It is a truth universally acknowledged, that a figure skater in possession of an Olympics program, must be in want of a “Carmen.” Mirroring its ubiquity in opera houses season after season, it’s hard to think of a Winter Olympics in the last 50 years that hasn’t included at least one singles competitor or pair skating to a medley from Bizet’s most steadfast opera. Some games were particular boons: The 1988 Olympics in Calgary saw no fewer than four soloists and two pairs skating to a program in which “Carmen” made at least a cameo. Olympics correspondent Jack Whitaker called it a “heck of a year for Bizet.” Salt Lake City’s 2002 games stipulated that one of the ice dancing programs was to use Latin rhythms, resulting in a three-“Carmen” pileup on the ice.

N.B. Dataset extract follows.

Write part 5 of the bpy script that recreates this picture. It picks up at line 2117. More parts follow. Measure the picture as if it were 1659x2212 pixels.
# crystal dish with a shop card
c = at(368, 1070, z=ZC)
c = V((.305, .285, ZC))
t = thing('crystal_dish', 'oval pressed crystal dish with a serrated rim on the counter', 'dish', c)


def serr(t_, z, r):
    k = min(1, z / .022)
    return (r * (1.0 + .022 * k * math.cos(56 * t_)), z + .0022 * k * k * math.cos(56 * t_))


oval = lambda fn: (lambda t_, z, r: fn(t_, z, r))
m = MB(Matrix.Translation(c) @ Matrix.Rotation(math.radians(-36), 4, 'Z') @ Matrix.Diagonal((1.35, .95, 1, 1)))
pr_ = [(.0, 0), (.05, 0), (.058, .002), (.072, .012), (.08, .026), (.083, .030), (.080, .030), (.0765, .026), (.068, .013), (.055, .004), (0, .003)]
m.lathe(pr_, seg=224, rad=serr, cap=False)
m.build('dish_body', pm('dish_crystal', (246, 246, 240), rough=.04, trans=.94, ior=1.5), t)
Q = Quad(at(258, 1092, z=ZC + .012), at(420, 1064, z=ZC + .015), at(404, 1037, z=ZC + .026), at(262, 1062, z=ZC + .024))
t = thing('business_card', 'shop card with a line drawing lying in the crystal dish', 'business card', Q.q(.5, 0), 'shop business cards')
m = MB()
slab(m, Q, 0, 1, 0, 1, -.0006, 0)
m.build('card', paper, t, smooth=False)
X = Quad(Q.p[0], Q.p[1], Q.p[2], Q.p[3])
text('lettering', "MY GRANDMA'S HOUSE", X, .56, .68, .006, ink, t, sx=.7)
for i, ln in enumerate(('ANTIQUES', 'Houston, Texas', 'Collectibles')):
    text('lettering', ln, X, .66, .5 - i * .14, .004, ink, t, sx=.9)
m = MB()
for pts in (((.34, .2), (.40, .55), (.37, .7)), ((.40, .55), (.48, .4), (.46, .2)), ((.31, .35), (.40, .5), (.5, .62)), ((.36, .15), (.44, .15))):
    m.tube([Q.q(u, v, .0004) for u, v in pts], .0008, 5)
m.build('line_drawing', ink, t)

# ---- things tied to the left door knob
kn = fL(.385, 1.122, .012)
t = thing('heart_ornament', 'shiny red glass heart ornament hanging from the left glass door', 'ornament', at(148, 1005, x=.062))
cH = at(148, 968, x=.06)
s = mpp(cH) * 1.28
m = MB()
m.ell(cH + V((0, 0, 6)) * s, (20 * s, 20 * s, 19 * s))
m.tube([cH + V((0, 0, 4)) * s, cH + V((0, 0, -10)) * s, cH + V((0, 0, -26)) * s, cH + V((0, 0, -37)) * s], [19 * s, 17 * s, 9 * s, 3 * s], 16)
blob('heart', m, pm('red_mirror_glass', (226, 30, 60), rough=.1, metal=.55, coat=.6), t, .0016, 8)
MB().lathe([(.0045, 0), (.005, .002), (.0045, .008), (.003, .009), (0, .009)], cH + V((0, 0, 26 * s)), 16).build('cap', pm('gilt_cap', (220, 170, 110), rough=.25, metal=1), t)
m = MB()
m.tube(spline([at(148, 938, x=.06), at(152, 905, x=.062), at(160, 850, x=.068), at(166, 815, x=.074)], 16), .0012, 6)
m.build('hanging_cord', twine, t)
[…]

Why? For one thing, figure skating—much like opera—has been overly-beholden to tradition. Until the 2014 Olympics in Sochi, skaters competing in every category except ice dancing had to hew to music without lyrics. Risk-averse skaters looking to come out on top in terms of both technical skill and artistic expression also tend to go for familiar music. Even without words, Bizet’s score for “Carmen” is a sonic double for its main characters. Susan McClary writes in Feminine Endings that the character Carmen’s melodic lines “tease and taunt, forcing the attention to dwell on the moment.” In her first aria, known familiarly as the “Habanera,” McClary notes that Carmen’s “descent by half-steps through the tetrachord D-to-A is arranged so that we grasp immediately the outline she implies (and thus are compelled to desire the suggested outcome); but the way she moves through that descent alternately coaxes and frustrates.”
In Culture on Ice: Figure Skating & Cultural Meaning, author Ellyn Kestnbaum notes a similarity between Carmen’s role and the sport’s longstanding association with femininity and, by extension, the male gaze. Character-driven programs became popular among male singles skaters beginning in the 1990s as a means for men to avoid “the effeminizing effects of positioning themselves as objects of the spectatorial gaze.” Which explains the influx of Escamillos on ice beginning in Lillehammer, Norway in 1994. “This is one of opera’s inspired and unconscious transferences,” Catherine Clément writes of this sonic connotation in Bizet’s work. “Music devoted to a woman convokes virile heroes.”